音楽では何をするんであっても「聴く力、聴ける力」が大きな位置を占めています。

音楽を聴けるようになる聴音について

楽譜を埋める、間違いを探す

ピアノでただ一本調子で演奏された音を聴き取って書くだけでは音楽を音楽として聴き取れる耳はなかなか育ちません。生徒さんが音楽を聴き取れるようにするには、音楽をたくさん聴かせたいものです。その時にただボーッと聴くのではなく、音楽に集中させるためには、フォルマシオン・ミュジカルで行われている「実際の音楽を使った聴音」が役に立つと思います。
楽曲の楽譜のうち、一部の音の高さだけ記しておいてリズムを入れる、あるいはその逆。

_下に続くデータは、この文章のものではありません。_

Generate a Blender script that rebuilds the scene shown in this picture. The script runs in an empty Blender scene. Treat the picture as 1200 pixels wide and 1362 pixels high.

あるいは一部を全部書き取らせることもします。その他に、わざと間違いのある楽譜を渡してその間違いを見つけるということもしますし、強弱記号を入れるという課題もあります。強弱記号を入れるというあたり、音楽を聴き取っているなと感じました。

楽譜なしで聴いて音楽の要素を判断する

音楽の要素を判断する活動は Commentaire d'écoute(聴取に対するコメントとでも訳せるでしょうか?)というのですが、これは私にとっては意外でした。練習問題集を見たらあまり長くない楽曲を全部聴いて出てくる楽器、長調か短調か、拍子を判別し、楽曲の形式やフレーズの繰り返し、果ては音楽の性格、性質まで聴いて理解するものです。
コメントというように最終的にはそれらを文で説明するのですが、最初のうちは一問一答的に、時には選択肢も設けて答えていきます。この課題を通して学ぶことは音楽史の知識や楽典的な知識もありますが、まずは聴く、それも集中して聴くということが大切になります。
いくら音楽史の知識があっても、聴いて判断するためにはまず聴ける必要があります。当たり前のことのようですが楽典も理論も音楽ありきのもの。それらを有効に利用するには聴ける必要があります。さらに聴いた音楽の性質、性格(明るいか、悲しいか、歌うようなのかなど)を聴き取るとなったら、音楽表現に使われる言語の習得が必須となります。
これは音の高さとリズムが聴けるだけでできる課題ではありません。聴いた結果をさまざまな知識と結びつけて判別していきます。楽器のテクニックの有無は問われませんが、音楽に深くコミットするものではないでしょうか?
個人的にこの課題はフォルマシオン・ミュジカルの醍醐味だと考えています。リズムや譜読みができなくても、これができるようになれば音楽を細部に渡って楽しめるようになるのではないでしょうか。

絶対音感よりも大切な音楽を聴ける力を育てたい

我が家の子供たちは、幼児の時からエヴェイユ・ミュジカルに通い、そのままフォルマシオン・ミュジカルのクラスに行ったということもあり、また、私が知っている音楽を勉強している子の大半はコンセルヴァトワール通いの子と言うこともあり、この教育を受けずに育った子どもとの比較ができずにはいます。しかし音楽を学んてきた身として、また、音楽を教えている身として感じることは、こういう方法で耳を育てれば音楽を聴く力は間違いなくつくということ。
音楽を音楽として聴ける力は絶対音感を身につけるより時間がかかりますが、年齢を問わずにできること。そして、一度身につければ将来の音楽生活を彩るものとなることは間違いない話です。